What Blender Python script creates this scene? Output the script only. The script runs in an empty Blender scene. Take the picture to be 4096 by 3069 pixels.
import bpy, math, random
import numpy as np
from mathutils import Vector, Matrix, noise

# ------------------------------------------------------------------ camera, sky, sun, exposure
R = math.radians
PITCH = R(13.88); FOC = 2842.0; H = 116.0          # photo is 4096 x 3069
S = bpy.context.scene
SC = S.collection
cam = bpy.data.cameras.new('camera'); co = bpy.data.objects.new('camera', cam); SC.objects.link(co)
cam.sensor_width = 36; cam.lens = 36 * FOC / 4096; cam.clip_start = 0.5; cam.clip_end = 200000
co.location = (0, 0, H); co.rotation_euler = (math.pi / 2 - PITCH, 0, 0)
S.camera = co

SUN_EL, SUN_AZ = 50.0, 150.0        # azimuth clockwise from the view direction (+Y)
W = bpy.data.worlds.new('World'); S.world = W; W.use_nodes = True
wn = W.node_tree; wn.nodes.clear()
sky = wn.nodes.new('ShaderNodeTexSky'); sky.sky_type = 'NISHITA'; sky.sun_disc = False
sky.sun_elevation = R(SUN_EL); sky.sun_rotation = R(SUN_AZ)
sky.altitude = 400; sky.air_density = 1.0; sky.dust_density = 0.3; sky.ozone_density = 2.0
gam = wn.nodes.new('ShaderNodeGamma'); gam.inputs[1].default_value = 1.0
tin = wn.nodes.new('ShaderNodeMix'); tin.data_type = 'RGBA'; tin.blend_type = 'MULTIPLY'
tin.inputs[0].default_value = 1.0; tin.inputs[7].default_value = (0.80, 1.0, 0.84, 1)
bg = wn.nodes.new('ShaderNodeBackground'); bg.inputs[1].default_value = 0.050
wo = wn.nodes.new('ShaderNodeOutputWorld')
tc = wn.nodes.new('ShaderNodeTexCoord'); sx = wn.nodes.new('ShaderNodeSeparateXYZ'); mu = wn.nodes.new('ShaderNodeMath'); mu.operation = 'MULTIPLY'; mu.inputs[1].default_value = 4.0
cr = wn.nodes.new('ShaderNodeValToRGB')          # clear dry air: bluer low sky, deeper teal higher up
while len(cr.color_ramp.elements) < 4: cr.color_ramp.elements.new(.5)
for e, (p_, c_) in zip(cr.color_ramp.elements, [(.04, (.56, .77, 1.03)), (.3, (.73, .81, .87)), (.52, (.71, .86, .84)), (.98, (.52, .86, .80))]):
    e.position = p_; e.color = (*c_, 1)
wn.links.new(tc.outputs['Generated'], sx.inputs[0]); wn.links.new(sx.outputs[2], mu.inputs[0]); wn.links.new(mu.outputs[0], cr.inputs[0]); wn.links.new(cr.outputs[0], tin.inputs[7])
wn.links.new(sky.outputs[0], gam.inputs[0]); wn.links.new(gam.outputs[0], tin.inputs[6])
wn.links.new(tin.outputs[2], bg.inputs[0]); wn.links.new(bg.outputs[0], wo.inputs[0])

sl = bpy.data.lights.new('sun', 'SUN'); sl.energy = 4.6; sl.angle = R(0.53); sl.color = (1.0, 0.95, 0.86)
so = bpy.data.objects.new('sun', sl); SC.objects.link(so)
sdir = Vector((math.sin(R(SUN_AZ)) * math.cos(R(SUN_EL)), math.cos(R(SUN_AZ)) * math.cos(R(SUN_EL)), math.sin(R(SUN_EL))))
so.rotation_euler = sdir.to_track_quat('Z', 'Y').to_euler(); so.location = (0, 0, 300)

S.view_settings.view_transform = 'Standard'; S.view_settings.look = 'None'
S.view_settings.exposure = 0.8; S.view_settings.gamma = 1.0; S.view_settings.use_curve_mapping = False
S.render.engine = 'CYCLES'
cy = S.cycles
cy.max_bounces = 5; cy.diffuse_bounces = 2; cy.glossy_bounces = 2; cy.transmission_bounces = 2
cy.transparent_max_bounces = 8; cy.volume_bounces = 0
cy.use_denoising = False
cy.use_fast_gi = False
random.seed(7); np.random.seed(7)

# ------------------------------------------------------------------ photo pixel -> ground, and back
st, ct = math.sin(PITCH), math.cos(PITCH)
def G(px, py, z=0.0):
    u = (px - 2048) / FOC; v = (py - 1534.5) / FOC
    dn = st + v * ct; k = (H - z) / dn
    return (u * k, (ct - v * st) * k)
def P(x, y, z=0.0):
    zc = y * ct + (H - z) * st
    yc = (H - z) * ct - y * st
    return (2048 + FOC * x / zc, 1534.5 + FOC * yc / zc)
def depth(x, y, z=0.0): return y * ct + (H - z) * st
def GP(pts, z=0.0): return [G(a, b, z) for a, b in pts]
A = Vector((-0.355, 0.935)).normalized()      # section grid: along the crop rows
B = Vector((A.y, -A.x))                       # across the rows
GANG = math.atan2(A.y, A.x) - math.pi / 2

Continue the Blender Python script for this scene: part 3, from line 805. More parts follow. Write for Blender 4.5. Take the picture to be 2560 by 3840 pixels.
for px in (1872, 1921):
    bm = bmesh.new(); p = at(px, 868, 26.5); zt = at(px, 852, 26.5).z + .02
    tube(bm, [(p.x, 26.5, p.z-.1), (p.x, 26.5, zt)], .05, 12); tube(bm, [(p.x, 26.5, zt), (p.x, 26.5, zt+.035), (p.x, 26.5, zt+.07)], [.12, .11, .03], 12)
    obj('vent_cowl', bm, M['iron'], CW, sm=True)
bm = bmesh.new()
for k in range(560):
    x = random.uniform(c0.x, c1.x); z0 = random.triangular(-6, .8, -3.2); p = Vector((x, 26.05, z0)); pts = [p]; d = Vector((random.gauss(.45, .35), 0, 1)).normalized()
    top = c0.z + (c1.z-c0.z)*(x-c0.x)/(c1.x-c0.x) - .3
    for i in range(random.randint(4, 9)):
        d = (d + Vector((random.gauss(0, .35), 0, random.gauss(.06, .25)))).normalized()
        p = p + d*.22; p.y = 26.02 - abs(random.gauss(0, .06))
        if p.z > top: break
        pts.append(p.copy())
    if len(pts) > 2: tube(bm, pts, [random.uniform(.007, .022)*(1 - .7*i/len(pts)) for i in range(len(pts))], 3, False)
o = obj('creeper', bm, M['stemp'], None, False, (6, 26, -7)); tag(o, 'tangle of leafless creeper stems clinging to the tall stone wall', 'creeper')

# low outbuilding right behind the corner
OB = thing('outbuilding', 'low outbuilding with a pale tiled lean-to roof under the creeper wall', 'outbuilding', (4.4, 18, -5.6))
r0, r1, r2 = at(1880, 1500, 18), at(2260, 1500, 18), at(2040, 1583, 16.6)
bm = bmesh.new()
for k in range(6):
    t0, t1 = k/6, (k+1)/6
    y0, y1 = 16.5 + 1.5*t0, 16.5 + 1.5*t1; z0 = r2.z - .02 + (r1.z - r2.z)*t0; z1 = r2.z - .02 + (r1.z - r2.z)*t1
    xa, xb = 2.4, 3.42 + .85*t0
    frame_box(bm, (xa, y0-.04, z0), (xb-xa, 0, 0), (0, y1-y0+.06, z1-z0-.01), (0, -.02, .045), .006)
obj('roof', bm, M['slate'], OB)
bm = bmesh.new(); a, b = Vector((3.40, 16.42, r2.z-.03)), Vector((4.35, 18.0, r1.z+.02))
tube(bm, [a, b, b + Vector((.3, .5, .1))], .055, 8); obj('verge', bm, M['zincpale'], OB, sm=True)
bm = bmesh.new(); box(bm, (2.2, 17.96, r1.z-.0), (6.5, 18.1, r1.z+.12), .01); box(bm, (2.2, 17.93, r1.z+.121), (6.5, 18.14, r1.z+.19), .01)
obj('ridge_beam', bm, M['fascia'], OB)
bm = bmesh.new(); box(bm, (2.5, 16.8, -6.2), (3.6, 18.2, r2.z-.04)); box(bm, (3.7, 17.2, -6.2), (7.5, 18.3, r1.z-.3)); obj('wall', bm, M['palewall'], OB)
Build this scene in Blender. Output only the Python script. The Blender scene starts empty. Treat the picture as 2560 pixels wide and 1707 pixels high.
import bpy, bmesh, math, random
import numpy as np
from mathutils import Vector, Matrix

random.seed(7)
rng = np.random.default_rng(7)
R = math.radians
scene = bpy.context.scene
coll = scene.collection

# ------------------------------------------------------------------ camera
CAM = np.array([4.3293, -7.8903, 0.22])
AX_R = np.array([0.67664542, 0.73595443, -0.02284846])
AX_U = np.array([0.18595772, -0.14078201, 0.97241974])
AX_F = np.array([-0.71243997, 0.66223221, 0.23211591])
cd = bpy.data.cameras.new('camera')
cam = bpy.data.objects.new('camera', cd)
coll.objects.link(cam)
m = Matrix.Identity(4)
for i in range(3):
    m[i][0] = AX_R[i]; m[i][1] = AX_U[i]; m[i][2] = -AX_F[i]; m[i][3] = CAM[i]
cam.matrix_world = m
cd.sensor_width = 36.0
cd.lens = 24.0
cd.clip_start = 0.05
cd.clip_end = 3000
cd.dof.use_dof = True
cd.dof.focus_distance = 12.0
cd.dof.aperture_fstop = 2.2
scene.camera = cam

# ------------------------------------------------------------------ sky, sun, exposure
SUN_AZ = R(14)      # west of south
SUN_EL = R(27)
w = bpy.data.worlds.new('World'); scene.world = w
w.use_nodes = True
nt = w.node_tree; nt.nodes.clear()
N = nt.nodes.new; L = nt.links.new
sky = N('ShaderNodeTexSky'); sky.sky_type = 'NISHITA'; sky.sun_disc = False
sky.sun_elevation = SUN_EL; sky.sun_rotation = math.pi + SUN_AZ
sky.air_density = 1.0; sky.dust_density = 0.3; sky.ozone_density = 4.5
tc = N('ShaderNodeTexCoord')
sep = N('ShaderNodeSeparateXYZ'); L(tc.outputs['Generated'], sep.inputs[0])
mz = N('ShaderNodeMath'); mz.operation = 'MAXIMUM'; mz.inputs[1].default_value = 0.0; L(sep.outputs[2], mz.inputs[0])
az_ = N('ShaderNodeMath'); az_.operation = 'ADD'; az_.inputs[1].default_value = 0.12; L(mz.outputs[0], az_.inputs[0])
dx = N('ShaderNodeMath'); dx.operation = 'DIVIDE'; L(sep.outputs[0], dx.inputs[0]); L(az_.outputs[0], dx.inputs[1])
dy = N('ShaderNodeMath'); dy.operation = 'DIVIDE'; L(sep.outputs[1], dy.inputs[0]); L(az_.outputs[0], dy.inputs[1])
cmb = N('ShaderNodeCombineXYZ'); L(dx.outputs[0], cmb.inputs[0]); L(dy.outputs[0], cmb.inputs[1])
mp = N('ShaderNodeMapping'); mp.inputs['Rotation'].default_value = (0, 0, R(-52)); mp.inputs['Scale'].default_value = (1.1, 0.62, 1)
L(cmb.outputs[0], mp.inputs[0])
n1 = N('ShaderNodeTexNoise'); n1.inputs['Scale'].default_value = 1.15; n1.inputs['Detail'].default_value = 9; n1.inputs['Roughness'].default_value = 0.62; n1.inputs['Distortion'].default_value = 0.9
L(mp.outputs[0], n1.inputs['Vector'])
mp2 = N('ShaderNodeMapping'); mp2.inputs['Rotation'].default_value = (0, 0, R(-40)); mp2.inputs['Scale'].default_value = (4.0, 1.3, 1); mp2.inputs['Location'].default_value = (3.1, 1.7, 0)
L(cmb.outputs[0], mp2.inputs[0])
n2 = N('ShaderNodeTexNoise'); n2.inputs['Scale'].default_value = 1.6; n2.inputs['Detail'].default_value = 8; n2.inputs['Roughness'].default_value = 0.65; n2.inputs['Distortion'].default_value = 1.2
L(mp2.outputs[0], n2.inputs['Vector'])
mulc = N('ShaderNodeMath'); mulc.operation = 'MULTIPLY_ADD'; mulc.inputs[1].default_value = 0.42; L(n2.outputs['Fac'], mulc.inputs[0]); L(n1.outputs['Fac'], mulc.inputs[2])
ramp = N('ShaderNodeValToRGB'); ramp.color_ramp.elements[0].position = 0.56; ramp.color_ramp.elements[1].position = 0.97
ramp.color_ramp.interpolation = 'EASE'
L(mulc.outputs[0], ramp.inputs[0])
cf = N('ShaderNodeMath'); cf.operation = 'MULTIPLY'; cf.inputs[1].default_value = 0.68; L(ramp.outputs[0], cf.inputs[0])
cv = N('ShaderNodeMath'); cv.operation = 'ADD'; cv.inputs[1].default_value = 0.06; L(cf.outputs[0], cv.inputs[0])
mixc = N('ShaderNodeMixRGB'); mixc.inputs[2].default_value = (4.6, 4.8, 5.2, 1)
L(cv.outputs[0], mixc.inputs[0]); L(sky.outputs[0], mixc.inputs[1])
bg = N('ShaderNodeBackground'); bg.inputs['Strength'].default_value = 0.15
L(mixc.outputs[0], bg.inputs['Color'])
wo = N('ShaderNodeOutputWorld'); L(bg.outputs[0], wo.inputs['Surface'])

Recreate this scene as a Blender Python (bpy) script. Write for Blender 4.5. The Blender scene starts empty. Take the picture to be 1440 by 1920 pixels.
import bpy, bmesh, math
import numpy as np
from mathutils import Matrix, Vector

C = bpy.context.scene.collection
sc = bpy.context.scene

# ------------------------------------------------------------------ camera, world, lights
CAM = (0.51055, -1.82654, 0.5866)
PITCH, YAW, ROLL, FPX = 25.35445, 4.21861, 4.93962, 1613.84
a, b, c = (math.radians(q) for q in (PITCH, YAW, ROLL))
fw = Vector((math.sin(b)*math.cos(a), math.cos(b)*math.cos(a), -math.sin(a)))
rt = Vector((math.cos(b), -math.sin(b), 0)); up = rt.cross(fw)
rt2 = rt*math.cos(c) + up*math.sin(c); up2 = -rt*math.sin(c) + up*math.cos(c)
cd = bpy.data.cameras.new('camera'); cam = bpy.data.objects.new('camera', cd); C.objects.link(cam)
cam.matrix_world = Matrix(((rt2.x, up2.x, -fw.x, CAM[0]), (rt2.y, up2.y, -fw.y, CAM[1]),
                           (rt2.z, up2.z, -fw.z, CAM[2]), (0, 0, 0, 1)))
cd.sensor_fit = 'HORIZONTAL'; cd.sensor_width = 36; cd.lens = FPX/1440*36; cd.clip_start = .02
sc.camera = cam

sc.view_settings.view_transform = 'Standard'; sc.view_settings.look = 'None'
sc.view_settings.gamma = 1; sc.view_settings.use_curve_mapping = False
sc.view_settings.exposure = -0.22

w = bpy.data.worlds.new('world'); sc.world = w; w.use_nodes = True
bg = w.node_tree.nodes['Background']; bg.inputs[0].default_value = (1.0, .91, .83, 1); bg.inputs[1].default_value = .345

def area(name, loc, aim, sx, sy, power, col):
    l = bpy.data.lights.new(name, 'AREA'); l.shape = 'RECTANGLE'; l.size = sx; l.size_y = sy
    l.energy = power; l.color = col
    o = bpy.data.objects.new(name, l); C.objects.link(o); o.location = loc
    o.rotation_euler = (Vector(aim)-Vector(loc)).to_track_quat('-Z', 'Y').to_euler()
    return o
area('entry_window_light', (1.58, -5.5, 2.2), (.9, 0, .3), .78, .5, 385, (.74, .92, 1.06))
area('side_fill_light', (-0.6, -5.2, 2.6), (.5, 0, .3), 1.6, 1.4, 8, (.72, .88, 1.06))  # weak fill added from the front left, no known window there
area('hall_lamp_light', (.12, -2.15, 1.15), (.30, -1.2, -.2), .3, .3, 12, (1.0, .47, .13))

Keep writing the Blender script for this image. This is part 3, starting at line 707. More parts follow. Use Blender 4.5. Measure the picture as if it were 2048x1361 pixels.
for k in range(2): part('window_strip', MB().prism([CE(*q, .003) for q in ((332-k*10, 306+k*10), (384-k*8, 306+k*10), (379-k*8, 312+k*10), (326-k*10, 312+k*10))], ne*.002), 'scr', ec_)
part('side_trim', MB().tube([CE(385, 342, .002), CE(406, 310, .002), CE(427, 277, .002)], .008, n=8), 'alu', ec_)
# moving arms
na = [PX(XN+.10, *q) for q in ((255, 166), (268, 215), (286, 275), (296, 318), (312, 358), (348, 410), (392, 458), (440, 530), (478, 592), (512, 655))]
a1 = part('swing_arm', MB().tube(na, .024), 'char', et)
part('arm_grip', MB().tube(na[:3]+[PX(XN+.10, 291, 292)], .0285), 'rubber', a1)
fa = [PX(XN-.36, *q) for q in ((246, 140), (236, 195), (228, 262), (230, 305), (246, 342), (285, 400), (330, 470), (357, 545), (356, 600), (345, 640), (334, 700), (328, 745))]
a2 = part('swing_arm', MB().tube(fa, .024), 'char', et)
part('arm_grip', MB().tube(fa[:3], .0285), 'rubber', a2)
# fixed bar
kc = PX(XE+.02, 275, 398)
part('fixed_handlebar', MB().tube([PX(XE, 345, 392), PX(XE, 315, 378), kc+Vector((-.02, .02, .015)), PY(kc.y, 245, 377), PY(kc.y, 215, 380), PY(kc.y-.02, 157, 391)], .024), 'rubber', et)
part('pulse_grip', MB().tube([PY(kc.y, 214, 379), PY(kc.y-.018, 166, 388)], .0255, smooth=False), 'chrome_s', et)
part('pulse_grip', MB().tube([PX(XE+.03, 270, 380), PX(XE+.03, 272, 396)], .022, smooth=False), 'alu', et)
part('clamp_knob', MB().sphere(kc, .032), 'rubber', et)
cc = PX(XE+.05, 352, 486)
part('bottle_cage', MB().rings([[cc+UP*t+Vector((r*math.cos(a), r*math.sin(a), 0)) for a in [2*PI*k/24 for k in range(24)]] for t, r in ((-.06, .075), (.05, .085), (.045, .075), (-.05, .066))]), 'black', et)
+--
Produce the lines from the top of the listing through the "from mathutils import Vector, Matrix, noise" line exactly as they appear, with no additional output.

What Blender Python script creates this scene? Output the script only. The script runs in an empty Blender scene. Take the picture to be 4096 by 3069 pixels.
import bpy, math, random
import numpy as np
from mathutils import Vector, Matrix, noise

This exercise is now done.